= What the exercise asks =
Transcribe the listing below word for word.

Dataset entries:
====================

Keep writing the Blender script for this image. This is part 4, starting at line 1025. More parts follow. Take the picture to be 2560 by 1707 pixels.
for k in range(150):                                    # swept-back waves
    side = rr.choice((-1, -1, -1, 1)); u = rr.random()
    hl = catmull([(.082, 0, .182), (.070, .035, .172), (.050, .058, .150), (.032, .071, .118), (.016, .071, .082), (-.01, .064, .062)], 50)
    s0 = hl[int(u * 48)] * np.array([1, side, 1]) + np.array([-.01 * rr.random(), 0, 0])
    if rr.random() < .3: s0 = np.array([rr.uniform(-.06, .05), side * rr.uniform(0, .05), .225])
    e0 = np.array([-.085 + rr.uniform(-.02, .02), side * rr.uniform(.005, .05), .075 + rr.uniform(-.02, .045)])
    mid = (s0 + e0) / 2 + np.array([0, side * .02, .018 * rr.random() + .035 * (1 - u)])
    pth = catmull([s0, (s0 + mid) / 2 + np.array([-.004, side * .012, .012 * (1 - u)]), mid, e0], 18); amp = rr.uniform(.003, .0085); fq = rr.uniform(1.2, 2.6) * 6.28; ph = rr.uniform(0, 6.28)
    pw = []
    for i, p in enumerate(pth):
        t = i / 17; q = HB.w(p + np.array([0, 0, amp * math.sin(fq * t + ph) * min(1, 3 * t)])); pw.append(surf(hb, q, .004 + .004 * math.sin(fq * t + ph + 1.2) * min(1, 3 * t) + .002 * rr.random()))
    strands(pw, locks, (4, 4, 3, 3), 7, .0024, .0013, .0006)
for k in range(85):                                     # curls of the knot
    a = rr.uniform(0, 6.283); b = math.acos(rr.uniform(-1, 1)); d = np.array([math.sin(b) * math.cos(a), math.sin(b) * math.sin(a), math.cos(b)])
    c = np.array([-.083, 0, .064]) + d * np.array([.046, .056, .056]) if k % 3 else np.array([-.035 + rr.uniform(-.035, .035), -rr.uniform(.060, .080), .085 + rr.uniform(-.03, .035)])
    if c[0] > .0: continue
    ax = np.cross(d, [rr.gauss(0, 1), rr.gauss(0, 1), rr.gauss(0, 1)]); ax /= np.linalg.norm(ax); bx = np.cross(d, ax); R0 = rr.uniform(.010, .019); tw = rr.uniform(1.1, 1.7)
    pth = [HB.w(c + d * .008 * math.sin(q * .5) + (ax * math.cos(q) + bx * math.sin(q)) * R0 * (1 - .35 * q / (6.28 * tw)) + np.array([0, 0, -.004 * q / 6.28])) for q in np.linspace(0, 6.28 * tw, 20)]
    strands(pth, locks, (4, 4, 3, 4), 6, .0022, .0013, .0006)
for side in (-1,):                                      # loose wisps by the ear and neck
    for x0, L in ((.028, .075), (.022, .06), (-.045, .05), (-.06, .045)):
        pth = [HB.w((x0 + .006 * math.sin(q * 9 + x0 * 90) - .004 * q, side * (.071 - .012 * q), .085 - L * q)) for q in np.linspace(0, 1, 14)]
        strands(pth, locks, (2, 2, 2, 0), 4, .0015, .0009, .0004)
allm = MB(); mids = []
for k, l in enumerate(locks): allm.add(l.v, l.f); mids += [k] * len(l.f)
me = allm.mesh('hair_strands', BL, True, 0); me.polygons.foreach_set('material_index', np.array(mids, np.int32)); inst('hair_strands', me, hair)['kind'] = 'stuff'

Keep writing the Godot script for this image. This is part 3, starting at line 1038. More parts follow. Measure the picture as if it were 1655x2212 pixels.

====================

= Task response =
Keep writing the Blender script for this image. This is part 4, starting at line 1025. More parts follow. Take the picture to be 2560 by 1707 pixels.
for k in range(150):                                    # swept-back waves
    side = rr.choice((-1, -1, -1, 1)); u = rr.random()
    hl = catmull([(.082, 0, .182), (.070, .035, .172), (.050, .058, .150), (.032, .071, .118), (.016, .071, .082), (-.01, .064, .062)], 50)
    s0 = hl[int(u * 48)] * np.array([1, side, 1]) + np.array([-.01 * rr.random(), 0, 0])
    if rr.random() < .3: s0 = np.array([rr.uniform(-.06, .05), side * rr.uniform(0, .05), .225])
    e0 = np.array([-.085 + rr.uniform(-.02, .02), side * rr.uniform(.005, .05), .075 + rr.uniform(-.02, .045)])
    mid = (s0 + e0) / 2 + np.array([0, side * .02, .018 * rr.random() + .035 * (1 - u)])
    pth = catmull([s0, (s0 + mid) / 2 + np.array([-.004, side * .012, .012 * (1 - u)]), mid, e0], 18); amp = rr.uniform(.003, .0085); fq = rr.uniform(1.2, 2.6) * 6.28; ph = rr.uniform(0, 6.28)
    pw = []
    for i, p in enumerate(pth):
        t = i / 17; q = HB.w(p + np.array([0, 0, amp * math.sin(fq * t + ph) * min(1, 3 * t)])); pw.append(surf(hb, q, .004 + .004 * math.sin(fq * t + ph + 1.2) * min(1, 3 * t) + .002 * rr.random()))
    strands(pw, locks, (4, 4, 3, 3), 7, .0024, .0013, .0006)
for k in range(85):                                     # curls of the knot
    a = rr.uniform(0, 6.283); b = math.acos(rr.uniform(-1, 1)); d = np.array([math.sin(b) * math.cos(a), math.sin(b) * math.sin(a), math.cos(b)])
    c = np.array([-.083, 0, .064]) + d * np.array([.046, .056, .056]) if k % 3 else np.array([-.035 + rr.uniform(-.035, .035), -rr.uniform(.060, .080), .085 + rr.uniform(-.03, .035)])
    if c[0] > .0: continue
    ax = np.cross(d, [rr.gauss(0, 1), rr.gauss(0, 1), rr.gauss(0, 1)]); ax /= np.linalg.norm(ax); bx = np.cross(d, ax); R0 = rr.uniform(.010, .019); tw = rr.uniform(1.1, 1.7)
    pth = [HB.w(c + d * .008 * math.sin(q * .5) + (ax * math.cos(q) + bx * math.sin(q)) * R0 * (1 - .35 * q / (6.28 * tw)) + np.array([0, 0, -.004 * q / 6.28])) for q in np.linspace(0, 6.28 * tw, 20)]
    strands(pth, locks, (4, 4, 3, 4), 6, .0022, .0013, .0006)
for side in (-1,):                                      # loose wisps by the ear and neck
    for x0, L in ((.028, .075), (.022, .06), (-.045, .05), (-.06, .045)):
        pth = [HB.w((x0 + .006 * math.sin(q * 9 + x0 * 90) - .004 * q, side * (.071 - .012 * q), .085 - L * q)) for q in np.linspace(0, 1, 14)]
        strands(pth, locks, (2, 2, 2, 0), 4, .0015, .0009, .0004)
allm = MB(); mids = []
for k, l in enumerate(locks): allm.add(l.v, l.f); mids += [k] * len(l.f)
me = allm.mesh('hair_strands', BL, True, 0); me.polygons.foreach_set('material_index', np.array(mids, np.int32)); inst('hair_strands', me, hair)['kind'] = 'stuff'

Keep writing the Godot script for this image. This is part 3, starting at line 1038. More parts follow. Measure the picture as if it were 1655x2212 pixels.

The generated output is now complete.